Federal Circuit Interprets the FAR’s Trade Agreement Act Clause

It’s relatively rare for the United States Court of Appeals for the Federal Circuit (an intermediate federal appeals court immediately below the Supreme Court) to weigh in on the Trade Agreements Act, as it applies to federal government contracts. So, when we saw the Federal Circuit’s recent decision on the issue, we had just one thought: this has to make the blog. So, here it is.

Before launching into the case, a little background on the Trade Agreements Act (TAA). Generally, if the TAA applies to a U.S. Government contract, the contractor can supply a product from a foreign country, if that country has a free trade agreement with the United States. In other words, the U.S. Government won’t discriminate against its free-trade partners’ goods when it purchases supplies under certain circumstances (e.g., the contract is above the relevant threshold for the TAA’s application). To determine whether a good is from an eligible country under the TAA, the good must either be “wholly the growth, product, or manufacture of” a TAA-eligible country or it must be “substantially transformed into a new and different article of commerce with a name, character, or use” in a TAA-eligible country. 19 U.S.C. 2518(4)(B).

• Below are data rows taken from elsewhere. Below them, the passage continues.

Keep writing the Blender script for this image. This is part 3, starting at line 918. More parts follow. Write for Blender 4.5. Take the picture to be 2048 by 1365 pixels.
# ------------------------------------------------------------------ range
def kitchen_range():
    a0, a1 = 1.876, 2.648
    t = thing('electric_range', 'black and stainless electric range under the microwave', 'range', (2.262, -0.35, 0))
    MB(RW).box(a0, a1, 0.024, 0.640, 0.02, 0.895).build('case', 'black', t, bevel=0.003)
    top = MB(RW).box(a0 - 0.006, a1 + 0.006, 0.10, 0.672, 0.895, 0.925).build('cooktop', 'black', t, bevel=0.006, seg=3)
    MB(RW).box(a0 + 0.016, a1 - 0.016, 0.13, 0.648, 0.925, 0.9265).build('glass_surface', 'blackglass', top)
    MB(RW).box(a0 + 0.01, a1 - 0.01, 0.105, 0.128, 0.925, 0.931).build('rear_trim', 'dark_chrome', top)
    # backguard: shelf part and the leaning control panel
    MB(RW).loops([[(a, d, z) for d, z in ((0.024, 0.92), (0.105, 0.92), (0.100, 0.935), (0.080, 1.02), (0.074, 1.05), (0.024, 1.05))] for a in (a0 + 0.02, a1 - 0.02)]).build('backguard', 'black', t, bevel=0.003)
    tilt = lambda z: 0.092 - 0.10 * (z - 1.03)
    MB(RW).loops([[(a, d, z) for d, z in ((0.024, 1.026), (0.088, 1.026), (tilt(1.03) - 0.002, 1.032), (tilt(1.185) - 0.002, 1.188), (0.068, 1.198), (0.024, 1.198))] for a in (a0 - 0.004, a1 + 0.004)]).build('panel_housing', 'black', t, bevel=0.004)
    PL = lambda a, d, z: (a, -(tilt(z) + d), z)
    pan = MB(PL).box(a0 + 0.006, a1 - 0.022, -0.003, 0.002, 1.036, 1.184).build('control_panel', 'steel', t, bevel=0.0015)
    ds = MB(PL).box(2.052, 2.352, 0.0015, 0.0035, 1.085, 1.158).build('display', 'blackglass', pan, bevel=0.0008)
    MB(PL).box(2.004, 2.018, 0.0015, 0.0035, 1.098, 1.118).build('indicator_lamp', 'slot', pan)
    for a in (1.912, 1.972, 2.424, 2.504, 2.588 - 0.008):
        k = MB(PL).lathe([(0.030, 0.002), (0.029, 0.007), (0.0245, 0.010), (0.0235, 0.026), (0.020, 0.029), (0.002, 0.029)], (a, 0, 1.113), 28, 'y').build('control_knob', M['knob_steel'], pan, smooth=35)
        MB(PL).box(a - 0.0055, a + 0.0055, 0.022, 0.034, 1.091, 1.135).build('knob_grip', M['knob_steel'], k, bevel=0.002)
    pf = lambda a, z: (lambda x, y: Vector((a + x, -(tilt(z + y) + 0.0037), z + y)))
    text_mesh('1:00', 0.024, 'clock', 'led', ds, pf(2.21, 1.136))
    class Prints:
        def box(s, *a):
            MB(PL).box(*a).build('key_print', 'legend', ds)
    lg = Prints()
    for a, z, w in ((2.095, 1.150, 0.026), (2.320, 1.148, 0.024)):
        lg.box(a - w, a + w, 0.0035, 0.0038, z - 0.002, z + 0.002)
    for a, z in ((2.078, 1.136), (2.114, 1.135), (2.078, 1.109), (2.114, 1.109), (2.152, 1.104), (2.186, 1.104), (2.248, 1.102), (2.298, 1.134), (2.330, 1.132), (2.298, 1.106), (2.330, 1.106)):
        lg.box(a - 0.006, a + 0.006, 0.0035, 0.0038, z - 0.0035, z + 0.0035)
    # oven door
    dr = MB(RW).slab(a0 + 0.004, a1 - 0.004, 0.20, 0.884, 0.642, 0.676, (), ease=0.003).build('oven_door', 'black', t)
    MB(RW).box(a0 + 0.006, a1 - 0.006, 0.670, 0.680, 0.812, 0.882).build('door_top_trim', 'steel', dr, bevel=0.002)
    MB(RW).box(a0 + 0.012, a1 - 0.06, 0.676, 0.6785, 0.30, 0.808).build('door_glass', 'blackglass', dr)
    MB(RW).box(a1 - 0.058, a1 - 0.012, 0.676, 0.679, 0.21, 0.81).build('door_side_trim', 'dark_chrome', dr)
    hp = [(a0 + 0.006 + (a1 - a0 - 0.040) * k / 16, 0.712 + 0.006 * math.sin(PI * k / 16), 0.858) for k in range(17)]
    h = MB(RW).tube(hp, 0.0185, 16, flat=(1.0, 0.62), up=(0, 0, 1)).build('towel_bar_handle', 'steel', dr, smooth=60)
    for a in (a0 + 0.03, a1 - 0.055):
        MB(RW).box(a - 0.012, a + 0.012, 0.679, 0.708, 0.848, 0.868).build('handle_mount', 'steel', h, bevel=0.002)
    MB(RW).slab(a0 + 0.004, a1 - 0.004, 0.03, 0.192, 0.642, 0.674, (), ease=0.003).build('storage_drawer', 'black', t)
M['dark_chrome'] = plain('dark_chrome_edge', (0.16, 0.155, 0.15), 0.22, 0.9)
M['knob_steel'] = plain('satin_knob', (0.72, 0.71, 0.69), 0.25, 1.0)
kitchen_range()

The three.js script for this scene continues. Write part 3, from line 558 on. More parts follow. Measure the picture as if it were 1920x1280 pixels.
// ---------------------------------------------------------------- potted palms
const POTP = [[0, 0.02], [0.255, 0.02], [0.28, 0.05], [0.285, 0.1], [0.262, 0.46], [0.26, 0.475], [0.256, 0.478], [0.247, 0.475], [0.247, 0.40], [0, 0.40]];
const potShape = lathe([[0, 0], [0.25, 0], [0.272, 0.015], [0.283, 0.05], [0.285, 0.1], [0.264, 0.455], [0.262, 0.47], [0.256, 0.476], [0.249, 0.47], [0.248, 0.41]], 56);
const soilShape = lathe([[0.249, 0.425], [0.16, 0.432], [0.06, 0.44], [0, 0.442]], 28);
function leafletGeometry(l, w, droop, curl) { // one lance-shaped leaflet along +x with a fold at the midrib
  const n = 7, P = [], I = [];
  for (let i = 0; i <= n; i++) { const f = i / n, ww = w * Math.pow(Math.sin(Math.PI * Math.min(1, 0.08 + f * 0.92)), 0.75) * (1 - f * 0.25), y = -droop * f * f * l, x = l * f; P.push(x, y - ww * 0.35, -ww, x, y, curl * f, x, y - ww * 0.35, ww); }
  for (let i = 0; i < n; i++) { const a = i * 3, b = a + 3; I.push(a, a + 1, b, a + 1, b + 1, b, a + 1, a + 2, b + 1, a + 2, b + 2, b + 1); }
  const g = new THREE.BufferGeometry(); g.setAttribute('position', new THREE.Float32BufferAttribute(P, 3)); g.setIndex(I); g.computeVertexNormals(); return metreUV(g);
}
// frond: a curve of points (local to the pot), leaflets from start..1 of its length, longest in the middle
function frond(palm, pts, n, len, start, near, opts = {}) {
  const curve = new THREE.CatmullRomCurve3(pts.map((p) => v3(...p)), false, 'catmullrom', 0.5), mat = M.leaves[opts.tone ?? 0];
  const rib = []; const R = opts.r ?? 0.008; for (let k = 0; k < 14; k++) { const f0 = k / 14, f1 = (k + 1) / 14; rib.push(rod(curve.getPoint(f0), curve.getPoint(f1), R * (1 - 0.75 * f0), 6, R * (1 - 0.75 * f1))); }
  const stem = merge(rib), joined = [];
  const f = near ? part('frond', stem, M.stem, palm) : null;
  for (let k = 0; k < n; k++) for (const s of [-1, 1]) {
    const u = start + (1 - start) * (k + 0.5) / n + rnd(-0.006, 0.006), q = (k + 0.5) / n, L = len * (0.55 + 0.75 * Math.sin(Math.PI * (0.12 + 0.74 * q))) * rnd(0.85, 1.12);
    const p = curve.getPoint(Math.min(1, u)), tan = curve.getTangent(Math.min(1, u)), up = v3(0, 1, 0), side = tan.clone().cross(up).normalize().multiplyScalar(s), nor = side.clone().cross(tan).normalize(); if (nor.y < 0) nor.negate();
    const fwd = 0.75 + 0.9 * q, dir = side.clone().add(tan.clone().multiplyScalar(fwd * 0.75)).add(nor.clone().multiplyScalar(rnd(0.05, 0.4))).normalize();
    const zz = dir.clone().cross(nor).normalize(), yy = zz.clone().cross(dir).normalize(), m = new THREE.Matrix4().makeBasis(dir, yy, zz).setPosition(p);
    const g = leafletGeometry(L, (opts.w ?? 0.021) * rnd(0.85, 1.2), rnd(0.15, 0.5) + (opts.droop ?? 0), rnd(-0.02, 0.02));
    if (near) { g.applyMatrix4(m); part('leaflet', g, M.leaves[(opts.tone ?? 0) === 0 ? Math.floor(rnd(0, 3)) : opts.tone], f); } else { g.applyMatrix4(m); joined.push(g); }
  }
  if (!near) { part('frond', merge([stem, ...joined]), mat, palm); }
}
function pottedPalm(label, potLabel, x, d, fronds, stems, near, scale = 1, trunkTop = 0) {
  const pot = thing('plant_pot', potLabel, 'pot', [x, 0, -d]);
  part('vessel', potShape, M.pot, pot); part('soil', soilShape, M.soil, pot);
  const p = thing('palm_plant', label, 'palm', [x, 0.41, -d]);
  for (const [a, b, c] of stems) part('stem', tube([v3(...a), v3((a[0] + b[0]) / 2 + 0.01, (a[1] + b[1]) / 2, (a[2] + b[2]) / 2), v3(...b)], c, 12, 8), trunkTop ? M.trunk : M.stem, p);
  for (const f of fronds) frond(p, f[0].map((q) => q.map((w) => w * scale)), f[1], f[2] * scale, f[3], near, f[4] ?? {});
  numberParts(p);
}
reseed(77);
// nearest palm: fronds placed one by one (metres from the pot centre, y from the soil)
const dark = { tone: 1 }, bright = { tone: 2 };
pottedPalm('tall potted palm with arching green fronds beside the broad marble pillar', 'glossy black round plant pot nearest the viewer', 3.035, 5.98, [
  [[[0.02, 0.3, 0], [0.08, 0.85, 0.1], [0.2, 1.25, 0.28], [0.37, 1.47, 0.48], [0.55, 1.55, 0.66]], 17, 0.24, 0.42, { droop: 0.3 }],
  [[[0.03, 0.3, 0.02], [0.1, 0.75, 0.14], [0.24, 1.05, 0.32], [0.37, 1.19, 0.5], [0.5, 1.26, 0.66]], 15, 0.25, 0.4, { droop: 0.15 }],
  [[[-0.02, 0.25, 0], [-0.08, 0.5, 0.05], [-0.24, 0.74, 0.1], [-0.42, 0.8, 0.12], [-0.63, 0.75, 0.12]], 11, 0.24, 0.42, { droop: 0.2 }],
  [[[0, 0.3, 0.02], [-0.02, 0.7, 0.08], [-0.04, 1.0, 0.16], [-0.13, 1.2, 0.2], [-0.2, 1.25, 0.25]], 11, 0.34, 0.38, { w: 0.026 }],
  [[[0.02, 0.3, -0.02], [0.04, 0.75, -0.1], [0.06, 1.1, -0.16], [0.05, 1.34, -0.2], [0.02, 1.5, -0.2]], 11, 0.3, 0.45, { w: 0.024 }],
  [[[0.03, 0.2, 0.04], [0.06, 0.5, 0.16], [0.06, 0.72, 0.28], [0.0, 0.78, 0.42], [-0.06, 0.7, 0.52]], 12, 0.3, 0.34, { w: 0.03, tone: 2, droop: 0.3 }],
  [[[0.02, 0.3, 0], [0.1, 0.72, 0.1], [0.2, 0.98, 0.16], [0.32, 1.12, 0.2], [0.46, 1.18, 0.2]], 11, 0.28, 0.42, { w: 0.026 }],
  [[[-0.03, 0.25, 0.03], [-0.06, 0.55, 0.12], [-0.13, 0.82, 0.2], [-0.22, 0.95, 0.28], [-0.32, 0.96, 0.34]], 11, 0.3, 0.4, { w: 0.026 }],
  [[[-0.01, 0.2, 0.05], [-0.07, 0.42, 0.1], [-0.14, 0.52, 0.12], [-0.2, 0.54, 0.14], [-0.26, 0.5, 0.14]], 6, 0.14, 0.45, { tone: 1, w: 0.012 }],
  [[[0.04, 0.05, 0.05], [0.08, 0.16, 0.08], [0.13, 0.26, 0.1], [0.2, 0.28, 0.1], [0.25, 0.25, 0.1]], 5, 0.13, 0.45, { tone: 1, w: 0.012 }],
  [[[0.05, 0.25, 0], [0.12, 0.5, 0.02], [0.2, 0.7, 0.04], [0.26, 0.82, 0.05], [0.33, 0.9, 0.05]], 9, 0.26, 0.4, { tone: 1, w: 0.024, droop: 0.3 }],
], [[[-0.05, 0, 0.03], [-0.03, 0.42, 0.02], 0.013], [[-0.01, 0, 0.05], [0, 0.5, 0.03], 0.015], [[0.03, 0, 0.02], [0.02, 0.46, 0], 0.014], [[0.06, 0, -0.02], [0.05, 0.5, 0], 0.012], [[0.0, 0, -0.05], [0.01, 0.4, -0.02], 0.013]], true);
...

But not all countries have a free-trade agreement with the United States, including, very importantly, countries like China and India. So if a contractor offers a good to the U.S. Government that was made in India, for example, that good would not be TAA-compliant and the contractor could not supply that good for a government procurement.

Now the Federal Circuit’s recent case: Acetris Health, LLC v. United States, No. 2018-2399 (Feb. 10, 2020). There, VA purchased entecavir tablets (used to treat hepatitis B) from Acetris, which makes these tablets in New Jersey using an active ingredient made in India. In 2017, the VA asked Acetris to recertify its TAA compliance and requested that Acretis obtain a country of origin determination from the Custom and Border Patrol; Acretis duly obliged. CBP ruled that the tablets were products of India because their active ingredient was made in India and no substantial transformation occurred in the U.S. So, VA and Acretis agreed to a no-cost cancellation of the the contract.

Later, the VA issued a new solicitation for entecavir tablets and Acretis challenged–in the Court of Federal Claims–the VA’s reliance on the previous CBP ruling that its tablets were products of India. The court ruled in Acretis’ favor, holding that the tablets were manufactured in Acretis’ New Jersey facility and that VA’s interpretation of the TAA and its implementing FAR provisions were incorrect.

At the Federal Circuit, the Court rejected VA’s argument that CBP’s ruling left VA with no discretion to conduct an independent country of origin analysis. As the procuring agency, VA was responsible to determine whether the product was one made in the U.S. There was no requirement for VA to defer to CBP’s determination.

The Court then determined that the tablets–the final product being procured by the U.S. Government–were not products of India because they were neither (1) “wholly the . . . manufacture” of India nor were they (2) substantially transformed into tablets in India. Thus, because the tablets did not meet either prong of the TAA’s country of origin test, it was not a product of India.

The Court also found that the FAR did not bar Acretis’ entecavir tablets. Under the FAR’s TAA clause, FAR 52.225-5, a contractor must deliver “only U.S.-made or designated country end products.” And “U.S.-made end product” is defined as “an article that is mined, produced, or manufactured in the United States or that is substantially transformed in the United States.” The Court explained that the source of the components is irrelevant to determining where a product is manufactured. Thus, because Acretis manufactured the tablets in New Jersey, the product was a “U.S-made end product” that was TAA-compliant. Per the Court, “[a] product need not be wholly manufactured or substantially transformed in the United States to be a U.S.-made end product.” Instead, “such products may be . . . ‘manufactured’ in the United States from foreign-made components.”

So what’s the key takeaway? If the TAA applies to your contract, you can deliver a U.S.-made end product if it is merely manufactured in the United States–even if the components are foreign made. The product does not have to be one that is wholly manufactured in the United States, and it doesn’t have to be substantially transformed in the United States. Put differently, under the FAR’s TAA clause and for purposes of a U.S.-made end product, manufacture does not require substantial transformation.